[START OF DATA LINES]
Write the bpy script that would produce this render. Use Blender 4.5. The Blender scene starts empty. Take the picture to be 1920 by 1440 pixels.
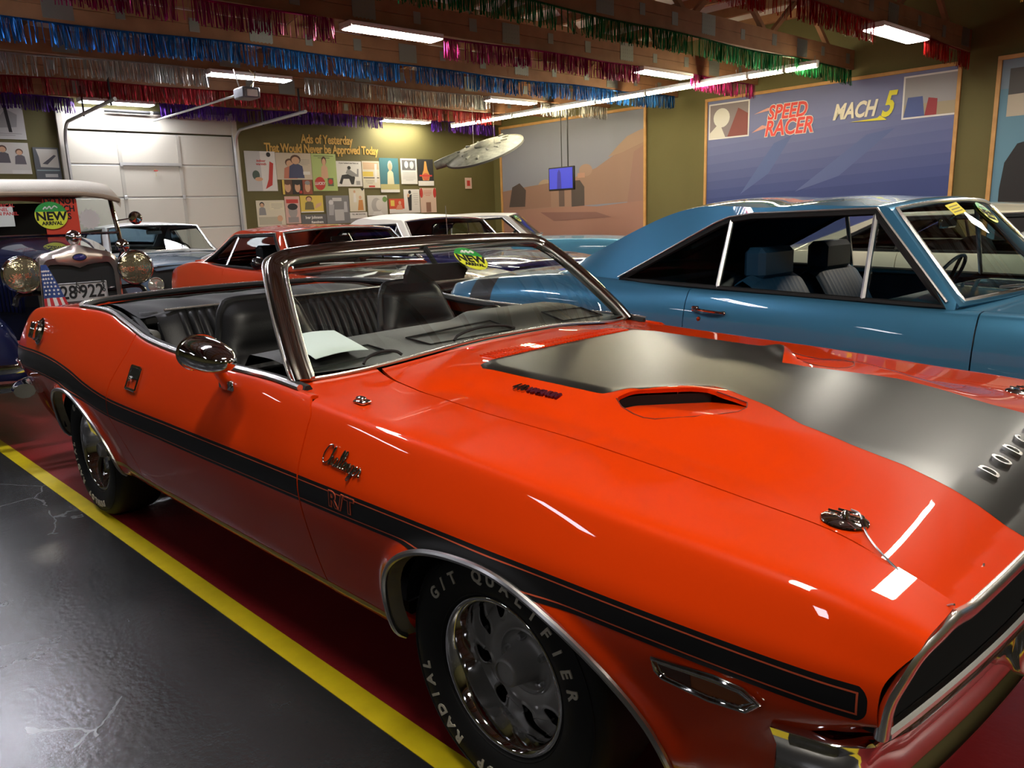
# Car museum hall: orange convertible in the foreground, parked classics, painted trusses and tinsel.
import bpy, math, random
import numpy as np
from mathutils import Vector, Matrix

random.seed(7)
rng = np.random.default_rng(7)
SC = bpy.context.scene
COL = SC.collection
PI = math.pi

# ------------------------------------------------------------------ camera
CAM = np.array([1.1881, -1.9795, 1.3746])
YAW, PITCH, ROLL, FPX = 2.3566, -0.2154, -0.0334, 1462.55

def cam_basis():
    cy, sy, cp, sp = math.cos(YAW), math.sin(YAW), math.cos(PITCH), math.sin(PITCH)
    f = np.array([cy * cp, sy * cp, sp]); r = np.array([sy, -cy, 0.0]); u = np.cross(r, f)
    c, s = math.cos(ROLL), math.sin(ROLL)
    return c * r + s * u, -s * r + c * u, f
_r, _u, _f = cam_basis()
cd = bpy.data.cameras.new('camera')
cd.sensor_width = 36.0
cd.lens = FPX * 36.0 / 1920.0
cd.clip_start = 0.05
cam = bpy.data.objects.new('camera', cd)
cam.matrix_world = Matrix(((_r[0], _u[0], -_f[0], CAM[0]), (_r[1], _u[1], -_f[1], CAM[1]),
                           (_r[2], _u[2], -_f[2], CAM[2]), (0, 0, 0, 1)))
COL.objects.link(cam)
SC.camera = cam

# ------------------------------------------------------------------ world, exposure
SC.view_settings.view_transform = 'Standard'
SC.view_settings.look = 'None'
SC.view_settings.gamma = 1.0
SC.view_settings.use_curve_mapping = False
SC.view_settings.exposure = 0.0
w = bpy.data.worlds.new('world'); SC.world = w
w.use_nodes = True
w.node_tree.nodes['Background'].inputs[0].default_value = (0.05, 0.05, 0.055, 1)
w.node_tree.nodes['Background'].inputs[1].default_value = 0.2
try:
    SC.cycles.use_denoising = True
    SC.cycles.max_bounces = 7
    SC.cycles.sample_clamp_indirect = 6.0
    SC.cycles.caustics_reflective = False
    SC.cycles.caustics_refractive = False
except Exception:
    pass
LAMP = 88.0         # emission of the ceiling fixtures lenses

# ------------------------------------------------------------------ the hall's own axes
RS_ = 1.15           # hall scale about the camera's standing point
RX = np.array([0.99869, -0.05116]); RY = np.array([0.05116, 0.99869])
C0 = np.array([CAM[:2] @ RX, CAM[:2] @ RY])
RZ = math.atan2(RX[1], RX[0])
def RW(X, Y, Z):
    """hall coordinates (true size) -> world"""
    p = X * RX + Y * RY
    return (p[0], p[1], Z)
def RS(X, Y, Z):
    """measured hall coordinates -> true size -> world"""
    return RW(C0[0] + (X - C0[0]) * RS_, C0[1] + (Y - C0[1]) * RS_, CAM[2] + (Z - CAM[2]) * RS_)
def hs(X, Y, Z):
    return np.array([C0[0] + (X - C0[0]) * RS_, C0[1] + (Y - C0[1]) * RS_, CAM[2] + (Z - CAM[2]) * RS_])

# ------------------------------------------------------------------ materials
MATS = {}
def mat(name, color, rough=0.5, metal=0.0, coat=0.0, spec=0.5, noise=None, bump=None, alpha=None, trans=0.0,
        emit=None, estr=0.0, coat_rough=0.03, ior=1.45, sheen=0.0, aniso=0.0):
    if name in MATS:
        return MATS[name]
    m = bpy.data.materials.new(name); m.use_nodes = True
    nt = m.node_tree; b = nt.nodes['Principled BSDF']
    I = b.inputs
    I['Base Color'].default_value = (*color, 1)
    I['Roughness'].default_value = rough
    I['Metallic'].default_value = metal
    I['Coat Weight'].default_value = coat
    I['Coat Roughness'].default_value = coat_rough
    I['Specular IOR Level'].default_value = spec
    I['IOR'].default_value = ior
    I['Transmission Weight'].default_value = trans
    if sheen: I['Sheen Weight'].default_value = sheen
    if aniso: I['Anisotropic'].default_value = aniso
    if emit:
        I['Emission Color'].default_value = (*emit, 1); I['Emission Strength'].default_value = estr
    tc = None
    if noise or bump:
        tc = nt.nodes.new('ShaderNodeTexCoord')
    if noise:                       # (scale, second colour, detail)
        n = nt.nodes.new('ShaderNodeTexNoise'); n.inputs['Scale'].default_value = noise[0]
        n.inputs['Detail'].default_value = noise[2] if len(noise) > 2 else 4
        r = nt.nodes.new('ShaderNodeValToRGB')
        r.color_ramp.elements[0].position = 0.35; r.color_ramp.elements[1].position = 0.68
        r.color_ramp.elements[0].color = (*color, 1); r.color_ramp.elements[1].color = (*noise[1], 1)
        nt.links.new(tc.outputs['Object'], n.inputs['Vector'])
        nt.links.new(n.outputs['Fac'], r.inputs['Fac'])
        nt.links.new(r.outputs['Color'], I['Base Color'])
    if bump:                        # (scale, strength)
        n2 = nt.nodes.new('ShaderNodeTexNoise'); n2.inputs['Scale'].default_value = bump[0]
        bp = nt.nodes.new('ShaderNodeBump'); bp.inputs['Strength'].default_value = bump[1]
        bp.inputs['Distance'].default_value = 0.002
        nt.links.new(tc.outputs['Object'], n2.inputs['Vector'])
        nt.links.new(n2.outputs['Fac'], bp.inputs['Height'])
        nt.links.new(bp.outputs['Normal'], I['Normal'])
    MATS[name] = m
    return m

def glass(name, tint=(0.9, 0.95, 0.93), rough=0.0, refl=1.0):
    """thin window pane: fresnel mirror over clear tinted transparency"""
    if name in MATS: return MATS[name]
    m = bpy.data.materials.new(name); m.use_nodes = True
    nt = m.node_tree; nt.nodes.remove(nt.nodes['Principled BSDF'])
    out = nt.nodes['Material Output']
    t = nt.nodes.new('ShaderNodeBsdfTransparent'); t.inputs[0].default_value = (*tint, 1)
    g = nt.nodes.new('ShaderNodeBsdfGlossy'); g.inputs['Roughness'].default_value = rough
    f = nt.nodes.new('ShaderNodeFresnel'); f.inputs[0].default_value = 1.5
    mu = nt.nodes.new('ShaderNodeMath'); mu.operation = 'MULTIPLY'; mu.inputs[1].default_value = refl
    mx = nt.nodes.new('ShaderNodeMixShader')
    nt.links.new(f.outputs[0], mu.inputs[0]); nt.links.new(mu.outputs[0], mx.inputs[0])
    nt.links.new(t.outputs[0], mx.inputs[1]); nt.links.new(g.outputs[0], mx.inputs[2])
    nt.links.new(mx.outputs[0], out.inputs['Surface'])
    MATS[name] = m
    return m

def paint(name, color, flake=0.0, rough=0.4, metal=0.0):
    return mat(name, color, rough=rough, metal=metal, coat=1.0, coat_rough=0.015, spec=0.06)

M_ORANGE = paint('orange_paint', (0.66, 0.040, 0.0008))
M_STRIPE = mat('satin_black_stripe', (0.006, 0.006, 0.007), rough=0.42, spec=0.4)
M_HOODBLK = mat('satin_black_hood', (0.010, 0.010, 0.009), rough=0.33, spec=0.75)
M_PIN = mat('pinstripe_orange', (0.42, 0.07, 0.03), rough=0.4)
M_CHROME = mat('chrome', (0.80, 0.80, 0.80), rough=0.06, metal=1.0)
M_TRIM = mat('bright_trim', (0.86, 0.85, 0.82), rough=0.26, metal=1.0)
M_CHROMED = mat('dark_chrome', (0.58, 0.55, 0.50), rough=0.12, metal=1.0)
M_STEEL = mat('brushed_steel', (0.55, 0.55, 0.55), rough=0.28, metal=1.0)
M_ALU = mat('dull_aluminium', (0.42, 0.42, 0.42), rough=0.45, metal=1.0)
M_RUBBER = mat('tyre_rubber', (0.010, 0.010, 0.010), rough=0.62, spec=0.4, bump=(60, .15))
M_BLACK = mat('flat_black', (0.006, 0.006, 0.006), rough=0.7)
M_GLOSSBLK = mat('gloss_black', (0.006, 0.006, 0.007), rough=0.25, coat=1.0)
M_VINYL = mat('black_vinyl', (0.007, 0.007, 0.0075), rough=0.40, spec=0.32, bump=(220, .25))
M_DASH = mat('dash_vinyl', (0.024, 0.026, 0.022), rough=0.5, bump=(150, .3))
M_CARPET = mat('black_carpet', (0.010, 0.010, 0.010), rough=0.95)
M_WHITEPAINT = mat('white_lettering', (0.62, 0.58, 0.47), rough=0.6)
M_WHEEL = mat('wheel_grey', (0.40, 0.39, 0.37), rough=0.42, metal=0.35)
M_GLASS = glass('windshield_glass', (0.88, 0.93, 0.91), refl=.16)
M_GLASSB = glass('window_glass', (0.62, 0.70, 0.68))
M_LAMPGLASS = mat('lamp_glass', (0.75, 0.73, 0.62), rough=0.08, metal=0.75, bump=(45, .5))
M_AMBER = mat('amber_lens', (0.30, 0.075, 0.012), rough=0.15, coat=1.0)
M_PAPER = mat('paper', (0.72, 0.78, 0.76), rough=0.7)
M_YELLOWTRIM = mat('worn_yellow_edge', (0.55, 0.38, 0.10), rough=0.5)
M_TREADGREY = mat('dark_underbody', (0.012, 0.011, 0.011), rough=0.9)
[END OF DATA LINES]
→ **WRITTEN TASK**: The lines from the top of the data above through the one holding "PI = math.pi" are to be repeated exactly, and only those, with no pictures.

→ **PROBLEM SOLUTION**:
Write the bpy script that would produce this render. Use Blender 4.5. The Blender scene starts empty. Take the picture to be 1920 by 1440 pixels.
# Car museum hall: orange convertible in the foreground, parked classics, painted trusses and tinsel.
import bpy, math, random
import numpy as np
from mathutils import Vector, Matrix

random.seed(7)
rng = np.random.default_rng(7)
SC = bpy.context.scene
COL = SC.collection
PI = math.pi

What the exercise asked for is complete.